■ **Stated goal**
Extract every line of the material that holds the string "from".

■ **Supplied data**
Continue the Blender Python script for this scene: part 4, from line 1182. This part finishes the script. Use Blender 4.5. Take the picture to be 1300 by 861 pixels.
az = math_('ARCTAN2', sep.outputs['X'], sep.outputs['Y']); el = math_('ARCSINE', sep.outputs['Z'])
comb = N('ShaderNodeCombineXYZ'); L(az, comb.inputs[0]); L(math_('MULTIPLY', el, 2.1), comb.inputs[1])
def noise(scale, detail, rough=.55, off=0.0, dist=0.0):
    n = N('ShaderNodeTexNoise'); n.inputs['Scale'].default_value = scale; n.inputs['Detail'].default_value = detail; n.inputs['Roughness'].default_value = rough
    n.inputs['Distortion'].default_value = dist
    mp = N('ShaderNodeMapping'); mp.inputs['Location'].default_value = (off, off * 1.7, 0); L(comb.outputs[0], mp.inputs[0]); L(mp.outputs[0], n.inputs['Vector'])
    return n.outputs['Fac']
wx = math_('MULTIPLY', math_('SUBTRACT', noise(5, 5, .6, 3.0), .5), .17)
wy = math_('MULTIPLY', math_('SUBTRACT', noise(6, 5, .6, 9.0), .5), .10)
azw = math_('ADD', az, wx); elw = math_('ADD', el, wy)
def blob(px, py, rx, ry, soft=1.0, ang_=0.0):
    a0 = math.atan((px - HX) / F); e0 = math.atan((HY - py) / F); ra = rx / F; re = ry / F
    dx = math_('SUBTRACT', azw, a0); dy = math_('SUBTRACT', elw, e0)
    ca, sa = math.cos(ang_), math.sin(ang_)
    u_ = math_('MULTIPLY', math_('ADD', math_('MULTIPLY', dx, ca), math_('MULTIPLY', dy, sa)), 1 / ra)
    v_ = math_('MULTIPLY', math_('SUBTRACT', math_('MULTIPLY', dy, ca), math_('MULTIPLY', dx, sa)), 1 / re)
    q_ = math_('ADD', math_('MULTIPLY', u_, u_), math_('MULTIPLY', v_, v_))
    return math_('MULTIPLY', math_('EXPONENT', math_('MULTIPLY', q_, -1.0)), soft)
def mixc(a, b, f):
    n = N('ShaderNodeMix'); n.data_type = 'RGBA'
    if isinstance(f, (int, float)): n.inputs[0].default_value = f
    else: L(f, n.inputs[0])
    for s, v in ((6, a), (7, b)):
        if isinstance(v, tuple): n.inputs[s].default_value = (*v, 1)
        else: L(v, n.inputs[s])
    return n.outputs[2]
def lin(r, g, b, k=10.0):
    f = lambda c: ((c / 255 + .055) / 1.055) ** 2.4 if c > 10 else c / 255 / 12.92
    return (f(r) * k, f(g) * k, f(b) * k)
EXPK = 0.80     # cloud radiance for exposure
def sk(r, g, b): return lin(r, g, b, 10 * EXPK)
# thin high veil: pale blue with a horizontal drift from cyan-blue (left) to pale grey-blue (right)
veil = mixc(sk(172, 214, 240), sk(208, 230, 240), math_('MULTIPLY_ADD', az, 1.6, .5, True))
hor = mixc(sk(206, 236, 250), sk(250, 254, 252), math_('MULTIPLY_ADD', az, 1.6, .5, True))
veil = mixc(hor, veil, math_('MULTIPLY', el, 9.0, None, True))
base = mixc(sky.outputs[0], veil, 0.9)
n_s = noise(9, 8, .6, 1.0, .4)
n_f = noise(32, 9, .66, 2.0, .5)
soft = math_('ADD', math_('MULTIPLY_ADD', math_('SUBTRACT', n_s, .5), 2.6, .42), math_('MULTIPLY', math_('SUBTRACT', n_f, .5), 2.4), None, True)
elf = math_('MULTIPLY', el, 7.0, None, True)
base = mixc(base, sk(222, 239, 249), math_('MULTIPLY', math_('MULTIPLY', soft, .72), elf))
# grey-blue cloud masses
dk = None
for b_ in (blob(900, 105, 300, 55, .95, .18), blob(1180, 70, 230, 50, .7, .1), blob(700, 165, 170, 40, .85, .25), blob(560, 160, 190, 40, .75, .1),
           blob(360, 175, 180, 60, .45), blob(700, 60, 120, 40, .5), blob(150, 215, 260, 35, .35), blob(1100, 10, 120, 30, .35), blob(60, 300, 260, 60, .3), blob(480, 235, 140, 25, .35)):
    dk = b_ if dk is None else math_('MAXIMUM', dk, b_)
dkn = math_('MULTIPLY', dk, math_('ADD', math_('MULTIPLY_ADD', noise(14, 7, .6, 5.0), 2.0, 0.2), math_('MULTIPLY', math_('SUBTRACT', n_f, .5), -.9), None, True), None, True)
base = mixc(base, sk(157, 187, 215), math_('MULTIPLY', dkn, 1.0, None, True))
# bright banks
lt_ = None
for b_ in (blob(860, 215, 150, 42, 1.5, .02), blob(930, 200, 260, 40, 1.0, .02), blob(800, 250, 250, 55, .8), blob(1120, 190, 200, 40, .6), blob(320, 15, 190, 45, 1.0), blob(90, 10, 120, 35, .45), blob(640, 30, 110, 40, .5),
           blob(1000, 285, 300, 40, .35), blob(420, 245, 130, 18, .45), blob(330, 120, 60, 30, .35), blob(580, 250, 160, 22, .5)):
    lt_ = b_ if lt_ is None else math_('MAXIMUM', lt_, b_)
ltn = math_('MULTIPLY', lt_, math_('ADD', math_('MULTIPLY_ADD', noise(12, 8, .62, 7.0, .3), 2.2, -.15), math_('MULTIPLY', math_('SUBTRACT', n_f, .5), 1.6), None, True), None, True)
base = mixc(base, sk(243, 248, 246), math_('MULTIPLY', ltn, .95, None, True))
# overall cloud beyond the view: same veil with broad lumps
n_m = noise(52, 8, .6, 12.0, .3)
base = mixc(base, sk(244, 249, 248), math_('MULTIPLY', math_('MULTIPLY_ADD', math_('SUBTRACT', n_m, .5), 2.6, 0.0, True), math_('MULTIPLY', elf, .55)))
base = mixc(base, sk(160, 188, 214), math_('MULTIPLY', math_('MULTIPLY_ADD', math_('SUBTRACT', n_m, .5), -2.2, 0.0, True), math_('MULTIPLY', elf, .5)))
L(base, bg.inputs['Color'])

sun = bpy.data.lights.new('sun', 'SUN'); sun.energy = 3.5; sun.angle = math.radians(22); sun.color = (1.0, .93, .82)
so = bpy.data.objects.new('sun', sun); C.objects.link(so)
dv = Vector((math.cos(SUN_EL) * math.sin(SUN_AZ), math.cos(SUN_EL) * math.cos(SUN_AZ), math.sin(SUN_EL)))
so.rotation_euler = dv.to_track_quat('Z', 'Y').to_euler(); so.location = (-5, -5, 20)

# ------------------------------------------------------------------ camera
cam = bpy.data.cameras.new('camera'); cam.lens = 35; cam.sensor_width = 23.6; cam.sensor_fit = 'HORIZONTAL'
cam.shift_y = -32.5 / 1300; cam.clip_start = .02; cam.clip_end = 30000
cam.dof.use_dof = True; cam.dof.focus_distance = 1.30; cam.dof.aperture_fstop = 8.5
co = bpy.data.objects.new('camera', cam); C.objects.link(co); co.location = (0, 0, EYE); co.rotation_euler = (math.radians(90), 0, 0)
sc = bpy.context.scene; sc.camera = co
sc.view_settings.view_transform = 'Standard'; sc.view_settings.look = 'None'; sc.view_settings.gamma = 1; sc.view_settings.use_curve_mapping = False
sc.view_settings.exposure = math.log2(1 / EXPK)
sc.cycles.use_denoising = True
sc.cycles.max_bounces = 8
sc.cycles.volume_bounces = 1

■ **Right answer**
Continue the Blender Python script for this scene: part 4, from line 1182. This part finishes the script. Use Blender 4.5. Take the picture to be 1300 by 861 pixels.
# thin high veil: pale blue with a horizontal drift from cyan-blue (left) to pale grey-blue (right)